[Dataset excerpt start]

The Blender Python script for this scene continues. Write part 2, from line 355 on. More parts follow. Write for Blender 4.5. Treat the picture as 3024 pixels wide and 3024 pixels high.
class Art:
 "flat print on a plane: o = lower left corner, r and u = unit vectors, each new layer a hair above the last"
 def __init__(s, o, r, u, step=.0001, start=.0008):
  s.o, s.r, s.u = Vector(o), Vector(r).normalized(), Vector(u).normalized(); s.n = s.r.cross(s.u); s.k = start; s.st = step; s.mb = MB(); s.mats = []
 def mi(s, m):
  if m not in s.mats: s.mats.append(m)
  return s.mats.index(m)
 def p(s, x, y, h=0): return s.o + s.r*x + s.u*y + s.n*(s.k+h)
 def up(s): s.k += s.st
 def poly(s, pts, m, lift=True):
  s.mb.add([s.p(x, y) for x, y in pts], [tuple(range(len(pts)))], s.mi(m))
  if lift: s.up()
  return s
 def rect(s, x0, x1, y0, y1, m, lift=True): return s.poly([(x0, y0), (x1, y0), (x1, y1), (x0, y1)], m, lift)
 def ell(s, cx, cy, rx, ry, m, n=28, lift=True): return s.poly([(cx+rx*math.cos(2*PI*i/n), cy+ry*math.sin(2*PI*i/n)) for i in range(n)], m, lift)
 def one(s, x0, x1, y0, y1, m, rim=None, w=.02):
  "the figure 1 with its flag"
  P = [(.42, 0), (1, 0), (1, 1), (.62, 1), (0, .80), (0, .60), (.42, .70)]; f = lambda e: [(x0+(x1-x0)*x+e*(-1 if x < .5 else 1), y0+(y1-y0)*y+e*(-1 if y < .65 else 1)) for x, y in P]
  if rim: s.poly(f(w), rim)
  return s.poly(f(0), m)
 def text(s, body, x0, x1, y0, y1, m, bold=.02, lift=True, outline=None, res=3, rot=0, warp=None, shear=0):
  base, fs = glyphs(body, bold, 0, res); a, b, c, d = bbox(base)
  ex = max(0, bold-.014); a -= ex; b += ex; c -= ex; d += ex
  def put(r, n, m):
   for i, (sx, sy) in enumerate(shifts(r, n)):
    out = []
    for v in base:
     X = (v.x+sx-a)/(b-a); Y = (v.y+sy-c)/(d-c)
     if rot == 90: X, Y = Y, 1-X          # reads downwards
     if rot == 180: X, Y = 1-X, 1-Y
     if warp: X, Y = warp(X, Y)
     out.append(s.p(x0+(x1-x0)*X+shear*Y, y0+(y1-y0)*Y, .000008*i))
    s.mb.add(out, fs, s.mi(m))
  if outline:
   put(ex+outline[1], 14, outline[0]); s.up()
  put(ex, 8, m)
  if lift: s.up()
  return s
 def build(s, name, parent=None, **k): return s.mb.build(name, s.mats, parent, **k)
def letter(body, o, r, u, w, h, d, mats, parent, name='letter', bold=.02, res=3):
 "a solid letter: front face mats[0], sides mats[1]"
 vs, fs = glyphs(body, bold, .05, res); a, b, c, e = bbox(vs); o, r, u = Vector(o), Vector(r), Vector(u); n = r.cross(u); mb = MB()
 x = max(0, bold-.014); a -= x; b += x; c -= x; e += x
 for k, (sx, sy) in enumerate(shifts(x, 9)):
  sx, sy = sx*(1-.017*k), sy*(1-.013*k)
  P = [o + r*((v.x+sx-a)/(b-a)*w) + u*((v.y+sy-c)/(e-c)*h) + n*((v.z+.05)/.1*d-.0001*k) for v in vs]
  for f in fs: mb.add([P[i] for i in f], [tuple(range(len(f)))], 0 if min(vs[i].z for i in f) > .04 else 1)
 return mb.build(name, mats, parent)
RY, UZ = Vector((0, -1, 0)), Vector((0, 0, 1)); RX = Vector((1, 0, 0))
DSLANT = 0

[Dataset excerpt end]

Task brief | Please repeat the listing above in full and exactly.

Output of the exercise |
The Blender Python script for this scene continues. Write part 2, from line 355 on. More parts follow. Write for Blender 4.5. Treat the picture as 3024 pixels wide and 3024 pixels high.
class Art:
 "flat print on a plane: o = lower left corner, r and u = unit vectors, each new layer a hair above the last"
 def __init__(s, o, r, u, step=.0001, start=.0008):
  s.o, s.r, s.u = Vector(o), Vector(r).normalized(), Vector(u).normalized(); s.n = s.r.cross(s.u); s.k = start; s.st = step; s.mb = MB(); s.mats = []
 def mi(s, m):
  if m not in s.mats: s.mats.append(m)
  return s.mats.index(m)
 def p(s, x, y, h=0): return s.o + s.r*x + s.u*y + s.n*(s.k+h)
 def up(s): s.k += s.st
 def poly(s, pts, m, lift=True):
  s.mb.add([s.p(x, y) for x, y in pts], [tuple(range(len(pts)))], s.mi(m))
  if lift: s.up()
  return s
 def rect(s, x0, x1, y0, y1, m, lift=True): return s.poly([(x0, y0), (x1, y0), (x1, y1), (x0, y1)], m, lift)
 def ell(s, cx, cy, rx, ry, m, n=28, lift=True): return s.poly([(cx+rx*math.cos(2*PI*i/n), cy+ry*math.sin(2*PI*i/n)) for i in range(n)], m, lift)
 def one(s, x0, x1, y0, y1, m, rim=None, w=.02):
  "the figure 1 with its flag"
  P = [(.42, 0), (1, 0), (1, 1), (.62, 1), (0, .80), (0, .60), (.42, .70)]; f = lambda e: [(x0+(x1-x0)*x+e*(-1 if x < .5 else 1), y0+(y1-y0)*y+e*(-1 if y < .65 else 1)) for x, y in P]
  if rim: s.poly(f(w), rim)
  return s.poly(f(0), m)
 def text(s, body, x0, x1, y0, y1, m, bold=.02, lift=True, outline=None, res=3, rot=0, warp=None, shear=0):
  base, fs = glyphs(body, bold, 0, res); a, b, c, d = bbox(base)
  ex = max(0, bold-.014); a -= ex; b += ex; c -= ex; d += ex
  def put(r, n, m):
   for i, (sx, sy) in enumerate(shifts(r, n)):
    out = []
    for v in base:
     X = (v.x+sx-a)/(b-a); Y = (v.y+sy-c)/(d-c)
     if rot == 90: X, Y = Y, 1-X          # reads downwards
     if rot == 180: X, Y = 1-X, 1-Y
     if warp: X, Y = warp(X, Y)
     out.append(s.p(x0+(x1-x0)*X+shear*Y, y0+(y1-y0)*Y, .000008*i))
    s.mb.add(out, fs, s.mi(m))
  if outline:
   put(ex+outline[1], 14, outline[0]); s.up()
  put(ex, 8, m)
  if lift: s.up()
  return s
 def build(s, name, parent=None, **k): return s.mb.build(name, s.mats, parent, **k)
def letter(body, o, r, u, w, h, d, mats, parent, name='letter', bold=.02, res=3):
 "a solid letter: front face mats[0], sides mats[1]"
 vs, fs = glyphs(body, bold, .05, res); a, b, c, e = bbox(vs); o, r, u = Vector(o), Vector(r), Vector(u); n = r.cross(u); mb = MB()
 x = max(0, bold-.014); a -= x; b += x; c -= x; e += x
 for k, (sx, sy) in enumerate(shifts(x, 9)):
  sx, sy = sx*(1-.017*k), sy*(1-.013*k)
  P = [o + r*((v.x+sx-a)/(b-a)*w) + u*((v.y+sy-c)/(e-c)*h) + n*((v.z+.05)/.1*d-.0001*k) for v in vs]
  for f in fs: mb.add([P[i] for i in f], [tuple(range(len(f)))], 0 if min(vs[i].z for i in f) > .04 else 1)
 return mb.build(name, mats, parent)
RY, UZ = Vector((0, -1, 0)), Vector((0, 0, 1)); RX = Vector((1, 0, 0))
DSLANT = 0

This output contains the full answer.